Saturday, October 1, 2011

My Bestfriend, My Twin Soul.





How can I start this blog entry? Hmmm, maybe with these words, I am Happy

Early morning of September 29, I was so sad when I opened my twitter and saw posts of Sheena, my best friend, with hateful words. She was pissed. Really pissed. Everytime she's like that, I feel like my heart will sink. I feel like my heart will break into pieces. I hate seeing her hurt and mad. I really hate. But what I hate the most at times is the reason why she feels that. 

I tried to comfort her and make her feel okay because that day was an important day for her. She has a job interview and all I want for her is to feel easy and focused because I want her to get that job. But I don't know if I was able to do that. I don't know if I was able to make her feel easy. But I still I tried because I love her. I really treasure Sheena whom I consider my life. 

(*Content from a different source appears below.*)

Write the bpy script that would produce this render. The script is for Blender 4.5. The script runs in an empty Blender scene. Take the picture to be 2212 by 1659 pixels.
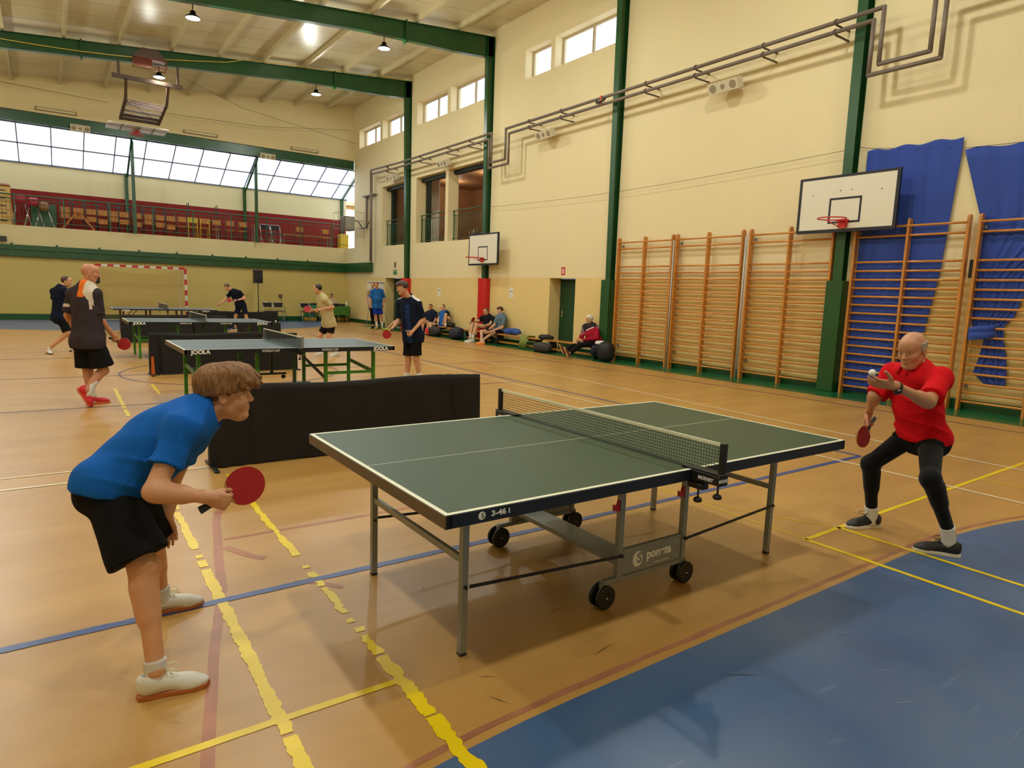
import bpy, math, random, os
import numpy as np
from mathutils import Vector, Matrix, Euler
random.seed(7)
SC = bpy.context.scene
COL = SC.collection
PI = math.pi

# ---------------------------------------------------------------- camera
cam_d = bpy.data.cameras.new('camera')
cam_d.sensor_width = 36.0
cam_d.lens = 1405.556 * 36.0 / 2212.0
cam_d.clip_start = 0.05
cam_d.clip_end = 200
cam_o = bpy.data.objects.new('camera', cam_d)
_r = Vector((0.81498386, -0.57843125, 0.03490838))
_u = Vector((0.05105641, 0.13168138, 0.98997639))
_f = Vector((0.57723007, 0.80503248, -0.13685083))
cam_o.matrix_world = Matrix(((_r.x, _u.x, -_f.x, 0), (_r.y, _u.y, -_f.y, 0), (_r.z, _u.z, -_f.z, 1.5603), (0, 0, 0, 1)))
COL.objects.link(cam_o)
SC.camera = cam_o

# ---------------------------------------------------------------- world (overcast daylight behind the windows)
w = bpy.data.worlds.new('overcast'); SC.world = w
w.use_nodes = True
w.node_tree.nodes['Background'].inputs['Color'].default_value = (0.80, 0.88, 1.0, 1)
w.node_tree.nodes['Background'].inputs['Strength'].default_value = 1.8

SC.view_settings.view_transform = 'Standard'
SC.view_settings.look = 'None'
SC.view_settings.gamma = 1.0
SC.view_settings.use_curve_mapping = False
SC.view_settings.exposure = 0.56
LAMP_POWER = 74.0
LAMP_COL = (0.97, 1.0, 0.88)
DAY_POWER = 14.0

# ---------------------------------------------------------------- hall constants (metres)
W = 11.78          # right wall plane
XL = -5.6          # left wall plane
YB = -5.0          # wall behind the camera
YG = 29.35         # upper gable wall
YP = 30.4          # balcony front and lower far wall
YBK = 31.85        # back wall of the balcony
def zc(x): return 8.47 + 0.1 * x           # ceiling height
FRAMES = [-5.4, 0.4, 6.29, 12.21, 18.03, 23.71]

# ---------------------------------------------------------------- materials
MATS = {}
def srgb(r, g, b):
    def c(v):
        v /= 255.0
        return v / 12.92 if v <= 0.04045 else ((v + 0.055) / 1.055) ** 2.4
    return (c(r), c(g), c(b))
def mat(name, rgb=(200, 200, 200), rough=0.6, metal=0.0, noise=0.0, scale=8.0, bump=0.0, bscale=60.0,
        spec=0.5, emit=None, estr=0.0, sheen=0.0, coat=0.0, stretch=None, sss=0.0, detail=4.0):
    if name in MATS: return MATS[name]
    m = bpy.data.materials.new(name); m.use_nodes = True
    nt = m.node_tree; b = nt.nodes['Principled BSDF']
    c = srgb(*rgb)
    b.inputs['Base Color'].default_value = (*c, 1)
    b.inputs['Roughness'].default_value = rough
    b.inputs['Metallic'].default_value = metal
    b.inputs['Specular IOR Level'].default_value = spec
    if sheen: b.inputs['Sheen Weight'].default_value = sheen
    if coat: b.inputs['Coat Weight'].default_value = coat
    if sss:
        b.inputs['Subsurface Weight'].default_value = sss
        b.inputs['Subsurface Radius'].default_value = (0.012, 0.005, 0.003)
    if emit:
        b.inputs['Emission Color'].default_value = (*emit, 1)
        b.inputs['Emission Strength'].default_value = estr
    tc = None
    if noise or bump:
        tc = nt.nodes.new('ShaderNodeTexCoord')
        mp = nt.nodes.new('ShaderNodeMapping'); nt.links.new(tc.outputs['Object'], mp.inputs['Vector'])
        if stretch: mp.inputs['Scale'].default_value = stretch
    if noise:
        n = nt.nodes.new('ShaderNodeTexNoise'); n.inputs['Scale'].default_value = scale; n.inputs['Detail'].default_value = detail
        nt.links.new(mp.outputs['Vector'], n.inputs['Vector'])
        r = nt.nodes.new('ShaderNodeValToRGB')
        r.color_ramp.elements[0].position = 0.3; r.color_ramp.elements[1].position = 0.7
        r.color_ramp.elements[0].color = (*[max(0, v * (1 - noise)) for v in c], 1)
        r.color_ramp.elements[1].color = (*[min(1, v * (1 + noise)) for v in c], 1)
        nt.links.new(n.outputs['Fac'], r.inputs['Fac']); nt.links.new(r.outputs['Color'], b.inputs['Base Color'])
    if bump:
        n2 = nt.nodes.new('ShaderNodeTexNoise'); n2.inputs['Scale'].default_value = bscale
        nt.links.new(mp.outputs['Vector'], n2.inputs['Vector'])
        bp = nt.nodes.new('ShaderNodeBump'); bp.inputs['Strength'].default_value = bump; bp.inputs['Distance'].default_value = 0.01
        nt.links.new(n2.outputs['Fac'], bp.inputs['Height']); nt.links.new(bp.outputs['Normal'], b.inputs['Normal'])
    MATS[name] = m
    return m

# ---------------------------------------------------------------- mesh builder
class MB:
    def __init__(s): s.v = []; s.f = []; s.m = []; s.sm = []; s.mi = 0; s.smooth = False
    def add(s, vs, fs):
        o = len(s.v); s.v += [tuple(v) for v in vs]
        for f in fs: s.f.append([i + o for i in f]); s.m.append(s.mi); s.sm.append(s.smooth)
        return s
    def quad(s, a, b, c, d): return s.add([a, b, c, d], [[0, 1, 2, 3]])
    def box(s, x0, x1, y0, y1, z0, z1):
        v = [(x, y, z) for x in (x0, x1) for y in (y0, y1) for z in (z0, z1)]
        return s.add(v, [[0, 1, 3, 2], [4, 6, 7, 5], [0, 4, 5, 1], [2, 3, 7, 6], [0, 2, 6, 4], [1, 5, 7, 3]])
    def bbox(s, x0, x1, y0, y1, z0, z1, b=0.004):
        """box with chamfered vertical-ish edges (all 12 edges cut)"""
        bm = _bm_box(x0, x1, y0, y1, z0, z1, b)
        return s.add(*bm)
    def obox(s, p, q, wd, ht, up=(0, 0, 1)):
        """bar of rectangular section from p to q"""
        p = Vector(p); q = Vector(q); d = (q - p).normalized(); u = Vector(up)
        if abs(d.dot(u)) > 0.99: u = Vector((1, 0, 0))
        sd = d.cross(u).normalized(); u = sd.cross(d)
        vs = [e + sd * a * wd / 2 + u * b * ht / 2 for e in (p, q) for a, b in ((-1, -1), (1, -1), (1, 1), (-1, 1))]
        return s.add(vs, [[3, 2, 1, 0], [4, 5, 6, 7], [0, 1, 5, 4], [1, 2, 6, 5], [2, 3, 7, 6], [3, 0, 4, 7]])
    def tube(s, pts, r, n=8, cap=True, closed=False):
        pts = [Vector(p) for p in pts]; k = len(pts)
        rs = r if isinstance(r, (list, tuple)) else [r] * k
        vs = []; prev = None
        for i, p in enumerate(pts):
            if closed: d = pts[(i + 1) % k] - pts[i - 1]
            else: d = pts[min(i + 1, k - 1)] - pts[max(i - 1, 0)]
            d.normalize()
            if prev is None:
                a = Vector((0, 0, 1)) if abs(d.z) < 0.9 else Vector((1, 0, 0))
                u = d.cross(a).normalized()
            else:
                u = (prev - d * prev.dot(d)).normalized()
            prev = u; v = d.cross(u)
            for j in range(n):
                t = 2 * PI * j / n
                vs.append(p + (u * math.cos(t) + v * math.sin(t)) * rs[i])
        fs = []
        for i in range(k if closed else k - 1):
            a = i * n; b = ((i + 1) % k) * n
            for j in range(n): fs.append([a + j, a + (j + 1) % n, b + (j + 1) % n, b + j])
        if cap and not closed:
            fs.append(list(range(n))[::-1]); fs.append([(k - 1) * n + j for j in range(n)])
        sm = s.smooth; s.smooth = True; s.add(vs, fs); s.smooth = sm
        return s
    def lathe(s, c, prof, n=20, axis='z', ang=None):
        vs = []; fs = []; m = len(prof)
        for j in range(n):
            t = 2 * PI * j / n
            for r, h in prof:
                if axis == 'z': p = (c[0] + r * math.cos(t), c[1] + r * math.sin(t), c[2] + h)
                elif axis == 'y': p = (c[0] + r * math.cos(t), c[1] + h, c[2] + r * math.sin(t))
                else: p = (c[0] + h, c[1] + r * math.cos(t), c[2] + r * math.sin(t))
                vs.append(p)
        for j in range(n):
            for i in range(m - 1):
                a = j * m + i; b = ((j + 1) % n) * m + i
                fs.append([a, b, b + 1, a + 1])
        sm = s.smooth; s.smooth = True; s.add(vs, fs); s.smooth = sm
        return s
    def prism(s, poly, o, ux, uy, h):
        """polygon (2d list) in plane o+ux*a+uy*b extruded by vector h"""
        o = Vector(o); ux = Vector(ux); uy = Vector(uy); h = Vector(h); n = len(poly)
        a = [o + ux * p[0] + uy * p[1] for p in poly]; b = [p + h for p in a]
        return s.add(a + b, [list(range(n))[::-1], [n + i for i in range(n)]] + [[i, (i + 1) % n, n + (i + 1) % n, n + i] for i in range(n)])
    def ball(s, c, r, n=12, sc=(1, 1, 1)):
        prof = [(math.sin(PI * i / n) * 1.0, -math.cos(PI * i / n)) for i in range(n + 1)]
        vs = []; fs = []
        for j in range(2 * n):
            t = PI * j / n
            for rr, h in prof: vs.append((c[0] + r * sc[0] * rr * math.cos(t), c[1] + r * sc[1] * rr * math.sin(t), c[2] + r * sc[2] * h))
        m = n + 1
        for j in range(2 * n):
            for i in range(n):
                a = j * m + i; b = ((j + 1) % (2 * n)) * m + i
                fs.append([a, b, b + 1, a + 1])
        sm = s.smooth; s.smooth = True; s.add(vs, fs); s.smooth = sm
        return s
    def build(s, name, mats, parent=None, merge=False):
        me = bpy.data.meshes.new(name)
        me.from_pydata(s.v, [], s.f); 
        if not isinstance(mats, (list, tuple)): mats = [mats]
        for m in mats: me.materials.append(m)
        me.polygons.foreach_set('material_index', s.m)
        me.polygons.foreach_set('use_smooth', s.sm)
        me.update()
        if merge:
            import bmesh
            bm = bmesh.new(); bm.from_mesh(me); bmesh.ops.remove_doubles(bm, verts=bm.verts, dist=1e-5); bm.to_mesh(me); bm.free()
        o = bpy.data.objects.new(name, me); COL.objects.link(o)
        if parent is not None: o.parent = parent
        return o
def _bm_box(x0, x1, y0, y1, z0, z1, b):
    import bmesh
    bm = bmesh.new(); bmesh.ops.create_cube(bm, size=1)
    for v in bm.verts:
        v.co = Vector(((x0 + x1) / 2 + v.co.x * (x1 - x0), (y0 + y1) / 2 + v.co.y * (y1 - y0), (z0 + z1) / 2 + v.co.z * (z1 - z0)))
    bmesh.ops.bevel(bm, geom=bm.edges[:], offset=b, segments=1, affect='EDGES')
    bm.verts.index_update()
    r = ([v.co[:] for v in bm.verts], [[v.index for v in f.verts] for f in bm.faces]); bm.free()
    return r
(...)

Then while I am doing my tasks at the office, I saw the time in our company phone and it was 11:11. I don't usually believe on that, that once it's 11:11, make a wish and it will come true. But when I saw that, I wished. I wished that Sheena will get the job. Few minutes later, I received a SMS from her. At first all I saw was a lot of exclamation point. Then when I read the whole message, I grinned right away. I was excited and my heart was jumping! I ran out of load that time so I asked my office mate if I could use her phone to text Sheena so that I can congratulate her and all. She got the job! With that, I suddenly thought of that 11:11 thing. I asked myself, was it really true? That 11:11 thing? Though I know that Sheena can make it without that wish thing, because she's so intelligent and a really great girl, but I couldn't get that thing out of my mind. But whatever, what important is she got accepted! 

I am happy. I am really really happy for her. That time I want to meet her and hug her. And one thing more, I feel like fate doesn't want us to be apart. Her office is near mine. Actually not so near because it's more like just 5 minutes by walk away from my office. So yeah. :)

My best friend. My inspiration. My Twin Soul. My life. I love you.